Netbooks Aren't Dead, They've Risen as Windows 8 Hybrids
Those popular netbooks aren't being made anymore. Well, at least not by name.
Jan. 3, 2013 -- I am typing this piece on a cramped keyboard. On the 10.1-inch screen, I have Internet Explorer open on the left and a Word document on the right.
In 2009 you would have assumed I was pounding away on a netbook -- the type of machine that The Guardian reports is now officially dead. The paper didn't quite write a heartfelt obit, but did report that the last two major PC makers making netbooks -- Acer and Asus -- have halted production of their little laptops.
That's right, all the major PC makers -- Asus, Acer, Lenovo, Samsung, Dell and HP -- that started making the once-popular, very affordable and portable Windows PCs starting in 2008, all have killed off their netbook lines.
Yet they haven't really. They killed them -- only to bring them right back to life with a twist. Yes, the undead netbooks -- zombies, if you like -- are still rolling off the production lines. You could call them tablet hybrids.
A New Touch of Windows
Look at HP's Envy X2, Asus' Vivo Tab, or Samsung's Ativ Smart PC 500T. Acer's W510 (the machine on which I have written this entire editorial). All of those are tablets, which run Windows 8. But with each comes a keyboard dock, turning them into mini-laptops. You've got it: just like those old netbooks.
By that definition you could say the iPad can be made into a netbook with one of the many Bluetooth keyboards available, but these hybrid tablets have more in common with those now-perished netbooks. They have Intel Atom processors (the same family Intel put in netbooks), 10- to 11-inch screens, and they're being marketed as devices you can work and play on. True fans of the Eee PC, Asus' netbook line, will remember that those three E's stood for "Easy to Learn, Easy to Work, Easy to Play."
They are also quick to boot, connect to the Internet, and get upwards of seven hours of battery life (even more if there is an extra battery in the dock) -- just as the netbooks promised. I'm not including Windows RT tablets here, like the Microsoft Surface RT -- those are cheaper, but don't run older Windows programs.

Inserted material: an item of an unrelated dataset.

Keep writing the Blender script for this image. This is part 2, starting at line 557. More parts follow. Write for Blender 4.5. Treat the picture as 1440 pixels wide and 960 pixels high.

But there are a few significant things that set them apart from the original netbook generation. First, they are more expensive. The $299 to $399 price tags were arguably what fueled the popularity of the small computers. Most of the new machines start at around $650. And then there's the new and improved operating system -- Windows 8. Microsoft's designed Windows 8 for touch, but also for keyboards and mice. The company has made it very clear that it wanted to embrace the new style of mobile apps without giving up the familiarity and productivity of Windows.
"You have the full power of being able to use Office," Steven Sinofsky, the former head of the Windows team, told me before he left the company in November. "We didn't want to give that up."
With the new set of smaller hybrids -- the 10-inch tablets with keyboards, not the more powerful Intel Core processor powered ultrabooks like the Lenovo IdeaPad Yoga -- Microsoft wanted to take the best of the tablet (or really what Apple did with the iPad), and merge it with the productivity and portability of netbooks and laptops.
History Repeats
It makes a lot of sense. Who doesn't want just one computer and tablet? But the problem is that Swiss-army-knife devices -- ones that try to do it all -- usually have big drawbacks.
Some are heavy, the keyboards are cramped and the track pads can be horrendous (my thumb is actually red from using the track pad on this Acer). Others are slower and simply don't provide the power and smooth experience you'd expect for $600. (Laptop Magazine has a great piece quantifying the shortcomings.) When we were dealing with $299 computers maybe that was acceptable, but not when you are inching toward $1,000.
Unfortunately, it really is as Apple CEO Tim Cook put it: "The problem is that products are about trade-offs, and you begin to make trade-offs to the point where what you have left at the end of the day doesn't please anyone," Cook said on an earnings call in April. "You can converge a toaster and a refrigerator, but those things are probably not going to be pleasing to the user."
Just like the original netbooks, the new hybrids don't provide anywhere near the performance of a real laptop or ultrabook. And then there's the device that already has blood on its hands for killing the first generation of netbooks -- the iPad. As tablets, the new Windows 8 devices are just not as good as the iPad. At least not yet.
Bottom line: You're better off getting a thin and light laptop or an iPad or cheaper tablet. Once again, netbooks are stuck making serious compromises, and this time there isn't the cheap price tag to keep them alive.
But, of course, zombies can pretty much survive anything.